En dehors des coûts technologiques, les banques doivent aussi investir dans le concret. "Pour que le paiement instantané soit un succès, il faut créer des produits qui soient pertinents pour les utilisateurs", estime Isabelle Olivier. "Avant de lancer nos différentes offres, nous beaucoup interrogé nos clients pour connaître leurs besoins et leurs peines", raconte le dirigeant de Natixis Payments.

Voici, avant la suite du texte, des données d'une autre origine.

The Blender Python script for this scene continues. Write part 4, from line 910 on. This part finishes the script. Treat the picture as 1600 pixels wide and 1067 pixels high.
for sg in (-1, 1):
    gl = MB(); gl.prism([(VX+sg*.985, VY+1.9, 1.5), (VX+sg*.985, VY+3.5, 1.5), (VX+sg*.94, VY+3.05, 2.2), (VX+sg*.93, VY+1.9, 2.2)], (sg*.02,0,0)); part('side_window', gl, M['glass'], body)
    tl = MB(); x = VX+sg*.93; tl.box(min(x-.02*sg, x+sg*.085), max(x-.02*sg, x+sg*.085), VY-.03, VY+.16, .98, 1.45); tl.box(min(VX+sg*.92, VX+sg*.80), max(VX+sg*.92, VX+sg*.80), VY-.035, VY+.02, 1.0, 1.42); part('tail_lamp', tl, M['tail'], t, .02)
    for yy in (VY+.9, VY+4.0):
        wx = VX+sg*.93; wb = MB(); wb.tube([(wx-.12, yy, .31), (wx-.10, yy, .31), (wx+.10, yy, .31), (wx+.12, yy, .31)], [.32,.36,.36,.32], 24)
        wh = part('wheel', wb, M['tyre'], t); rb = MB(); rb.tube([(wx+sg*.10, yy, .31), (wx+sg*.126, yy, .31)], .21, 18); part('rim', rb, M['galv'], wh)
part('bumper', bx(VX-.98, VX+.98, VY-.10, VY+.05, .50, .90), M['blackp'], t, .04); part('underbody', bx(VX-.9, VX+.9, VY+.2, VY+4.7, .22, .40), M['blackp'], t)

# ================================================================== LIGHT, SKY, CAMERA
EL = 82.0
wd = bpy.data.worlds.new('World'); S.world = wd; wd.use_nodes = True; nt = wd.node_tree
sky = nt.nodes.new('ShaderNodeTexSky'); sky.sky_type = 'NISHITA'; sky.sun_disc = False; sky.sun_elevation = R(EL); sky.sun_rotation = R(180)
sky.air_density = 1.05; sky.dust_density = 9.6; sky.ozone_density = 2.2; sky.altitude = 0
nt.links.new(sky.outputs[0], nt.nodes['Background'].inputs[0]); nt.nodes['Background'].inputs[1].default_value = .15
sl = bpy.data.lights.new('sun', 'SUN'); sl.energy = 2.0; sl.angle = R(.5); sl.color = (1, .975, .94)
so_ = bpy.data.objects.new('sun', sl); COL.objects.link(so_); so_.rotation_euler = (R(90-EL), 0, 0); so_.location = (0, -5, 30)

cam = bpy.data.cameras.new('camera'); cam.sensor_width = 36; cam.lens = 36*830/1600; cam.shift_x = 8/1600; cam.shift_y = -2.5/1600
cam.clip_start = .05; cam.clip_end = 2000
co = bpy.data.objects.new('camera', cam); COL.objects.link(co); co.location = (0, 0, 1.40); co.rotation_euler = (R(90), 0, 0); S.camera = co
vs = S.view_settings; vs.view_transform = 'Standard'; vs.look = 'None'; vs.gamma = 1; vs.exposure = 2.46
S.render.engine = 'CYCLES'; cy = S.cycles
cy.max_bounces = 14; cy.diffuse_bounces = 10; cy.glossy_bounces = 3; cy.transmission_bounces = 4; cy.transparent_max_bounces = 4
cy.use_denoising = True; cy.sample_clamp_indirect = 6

En plus du paiement entre particuliers, BPCE a lancé une offre d'indemnisation de sinistres du quotidien et planche sur une solution d'affacturage

"Les banques doivent payer à l'Eurosystème 0,2 centime par paiement instantané"

Face à ces différents coûts, les banques cherchent à monétiser le paiement instantané. BPCE facture par exemple un euro par virement instantané. "Nos clients sont prêts à payer. Cependant, nous avons remarqué une corrélation entre le montant du virement et l'instant payment. Pour un virement de 20 euros, le client ne choisit pas le paiement instantané mais pour un virement de plusieurs centaines d'euros le taux d'usage est plus fort", révèle Dominique Beauchamp. Côté entreprise, le business model autour de l'instant payement n'est pas encore arrêté puisque les solutions ne sont pas encore opérationnelles. Mais il est fort à parier que le prix sera plus élevé que pour les particuliers. "Si vous vendez de l'instant payment à Carrefour et que ça lui permet de faire des économies de temps à la caisse ou de commissions (plus besoin de passer par Visa et Mastercard, ndlr), alors cette valeur pourra justifier un certain tarif", explique Isabelle Olivier. L'instant payment diminuera lui-même certains coûts de la banque. "S'il prend de l'ampleur, l'instant payment peut faire réduire les espèces et le chèque, un des postes les plus coûteux de la banque", explique Régis Folbaum.